Becuase Everything Else Sucks

This Week in Capitalism: April 13th 1919

By Manila Ryce
Published Sunday, April 15th, 2007, 11:00 pm
Filed under: This Week in Capitalism

I realize I’m cutting it a bit close on Sunday night with this week’s This Week in Capitalism, but I had shit to do. Better late than never. Enjoy.

Eugene Debs was a progressive and prominent figure in his community, and a founding member of the International Labor Union. In 1884 he was elected to the Indiana state legislature as a Democrat. However, Debs became frustrated with certain conservative unions, and disillusioned with the unproductive legislature of his political party, as many Democrats are today. His dedication to the labor movement and willingness to enact change made Debs adopt a more confrontational approach than his fellow Democrats.

In 1894 Debs was an organizer of railroad workers in the American Railway Union and led a nationwide boycott in support of Pullman Palace Car Company workers, who were striking against a 28 percent wage cut. The entire railway system came grinding to a halt, and the capitalist state reacted with full force. The federal government obtained an injunction, and President Cleveland sent the United States Army on the grounds that the strike was hindering the delivery of mail. US troops fired into a crowd of five thousand strike sympathizers in Chicago, killing thirteen and arresting seven hundred. Debs was one of those who was arrested, violating a court injunction which prohibited him from doing or saying anything to assist in a strike.

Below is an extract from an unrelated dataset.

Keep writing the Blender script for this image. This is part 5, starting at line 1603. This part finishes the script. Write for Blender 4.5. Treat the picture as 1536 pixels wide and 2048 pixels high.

During his six months in prison Debs read socialist literature such as the works of Karl Marx. It was then that the reality of an American class struggle became clear to him. Debs switched from being a Democrat to being a Socialist. He was released from prison in 1895 and started his socialist political career, devoting the rest of his life to the cause of the working people.

He ran as a socialist for the presidency in 1900, 1904, 1908, and 1912. The 1912 election won Debs 6 percent of the country’s vote, which is an all-time high for any Socialist Party candidate. In 1914, Europe was involved in World War I, and propaganda was beginning to turn Americans against the Germans. In 1917, President Wilson and Congress brought the nation into the war. The Espionage Act was quickly passed.

The Espionage Act was an unconstitutional federal law which made it a crime to say anything discouraging the armed forces. However, Debs was undeterred by the fact that he may serve time for his anti-war message. He knew that the war was a direct result of economic interest, and that the ideological differences between opposing parties were just topics of convenience to rally the public.

During this week in capitalism, Eugene Debs was imprisoned for opposing US entry into WWI after he gave an anti-war speech in Canton, Ohio. During the speech, Debs told listeners; “Wars throughout history have been waged for conquest and plunder…. And that is war in a nutshell. The master class has always declared the wars; the subject class has always fought the battles.”

Mr. Debs’ constitutional rights were violated in the interest of capitalism, as many others were and still are to this day. He was found guilty and sentenced to ten years in prison. Before sentencing, Debs told the judge, “Your Honor, years ago I recognized my kinship with all living beings, and I made up my mind that I was not one bit better than the meanest on earth. I said then, and I say now, that while there is a lower class, I am in it, and while there is a criminal element I am of it, and while there is a soul in prison, I am not free.”

Debs appealed to the Supreme Court, which upheld his conviction under the Espionage Act. This act would later be extended by the Sedition Act of 1918, which made it illegal to speak out against the government at all.

In 1920, while in prison, Debs ran one last time for the presidency. He received nearly one million votes as a convict. On Christmas Day in 1921, President Warren G. Harding released Debs from prison, commuting his sentence to time served. Debs had fought for the rights of prisoners in the penitentiary, and on the day of his release, the warden ignored prison regulations and opened every cellblock to allow over two thousand inmates to say goodbye to Eugene Debs. A roar went up as Debs left the prison. He died five years later at the age of 70 in Elmhurst, Illinois. In 1924, Eugene Debs was nominated for the Nobel Peace Prize by the Finnish Socialist Karl H. Wiik on the ground that “Debs started to work actively for peace during World War I, mainly because he considered the war to be in the interest of capitalism.”